Sixers Boss Breaks Silence About Controversial Isaiah Joe Roster Cut

Isaiah Joe Philadelphia 76ers

Getty Isaiah Joe #7 of the Philadelphia 76ers.

The last decade or so has often felt like a series of “those who got away” for the Philadelphia 76ers. Though Joel Embiid represents a major hit in Philadelphia’s “Process” era, the team’s recent history is rife with whiffs as well. Mikal Bridges, Jayson Tatum, and Brandon Ingram are all names that Philadelphia could have in a Sixers jersey now had they not instead gone with Zaire Smith, Markelle Fultz, and Ben Simmons.

And if Isaiah Joe continues playing this well, his name might be next on that list. Joe was a roster casualty in preseason along with Charles Bassey; fortunately for Joe, he was picked up by the Oklahoma City Thunder shortly after his release.

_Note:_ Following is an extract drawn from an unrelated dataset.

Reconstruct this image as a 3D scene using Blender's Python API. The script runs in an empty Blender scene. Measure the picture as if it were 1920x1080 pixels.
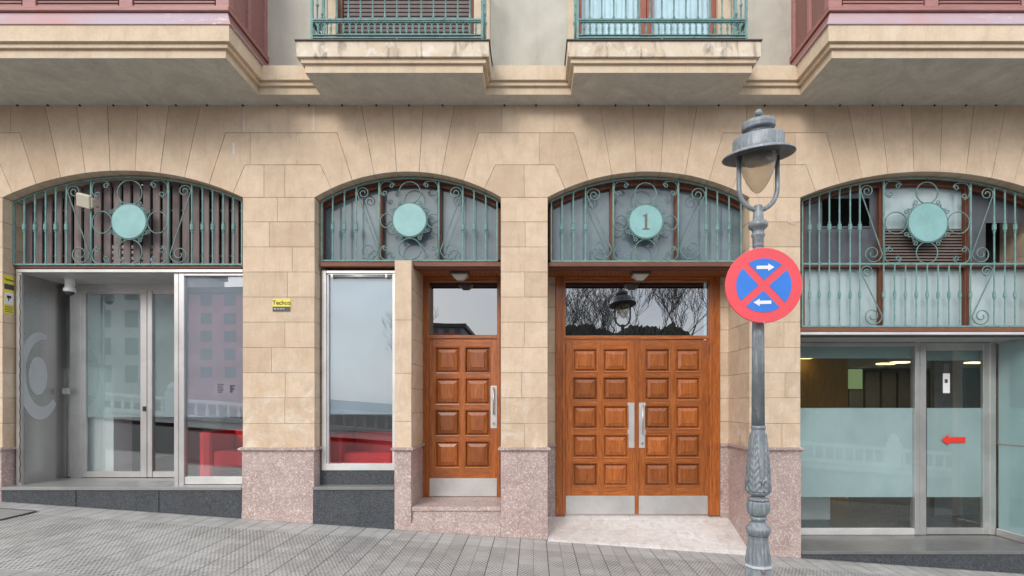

And after never averaging more than 3.7 points per game in Philadelphia, Joe is now up to 8.1 points per night on 44.8% shooting from three with Oklahoma City. Even scarier, Joe’s per-36 numbers — 19.0 points, 5.1 rebounds — suggest he could have been a serious threat for Philly this season

Why the Sixers simply moved on from Joe remains baffling. Daryl Morey, for his part, has remained mum on the subject until recently. The Sixers’ President of Basketball Operations opened up to Philly Voice about the controversial decision recently.

“We’re not going to have playing time for everyone. So sometimes, we’re going to cut players who are very good players. And we’re happy for those that go on to do great things,” Morey explained when asked about cutting Joe last fall. “There’s a lot of factors that go into it, including the current contract or the goals of the season to win a title. We could start bringing in worse players so we never cut a good one.”

Sixers Could Use Joe’s Offensive Firepower

While Morey cleverly responded to Joe’s cut by ridiculing the idea of “bringing in worse players,” the truth is that the Sixers actually left worse players on the roster following Joe’s cut.

So far this season, Philadelphia has primarily relied on a 10-player unit, though just seven see more than 20 minutes per night (Georges Niang, is just under the cut at 19.8 minutes).

Beneath that tier, guys like Furkan Korkmaz, Danuel House, Jr., and Paul Reed are well on the periphery of the rotation. And if Philadelphia isn’t going to that trio during the season, there’s little chance any see big time during the playoffs.

Instead, of a slew of DNPs, the Sixers could have had a scorcher in Joe, who would have gone a long way toward boosting Philadelphia’s league-average standing in threes attempted. It’s a tempting thought to imagine a second unit that includes Niang, Joe, Tyrese Maxey, DeAnthony Melton, and Joel Embiid. In Niang, Maxey, and Joe, the Sixers would have three legitimate perimeter threats. In Melton, a decent defender. And in Embiid, an MVP frontrunner.

Ultimately, the Sixers aren’t starved for shooting off the bench thanks to Niang. But it never hurts to have a stable of reliable hot hands.

Morey Tips Hand at Sixers’ Trade Plans

Morey also revealed to the Philadelphia Inquirer that Philadelphia doesn’t intend to make many splashy moves ahead of the deadline. While last year’s Ben Simmons-James Harden swap was certainly a blockbuster, Morey feels much better this time around about the current team’s makeup.

“When we’re looking to improve the team, it’s frankly not easy to find upgrades who are better than our 11th guy,” Morey said. “We think the players are pretty good. Obviously, if no move happens, we’re going to feel like we have a very good chance to win the title.”

Morey also told Inquirer that he feels a responsibility to fans to build the best roster possible, but said other teams aren’t always willing to make big moves — especially with a contending team.

“We can go in with the goals of trying to give Doc [Rivers] more tools to win the championship, but it doesn’t always work out,” Morey explained. “It will either happen or it won’t. But it won’t be for lack of effort. We’re going to turn over every rock and try to help the team.”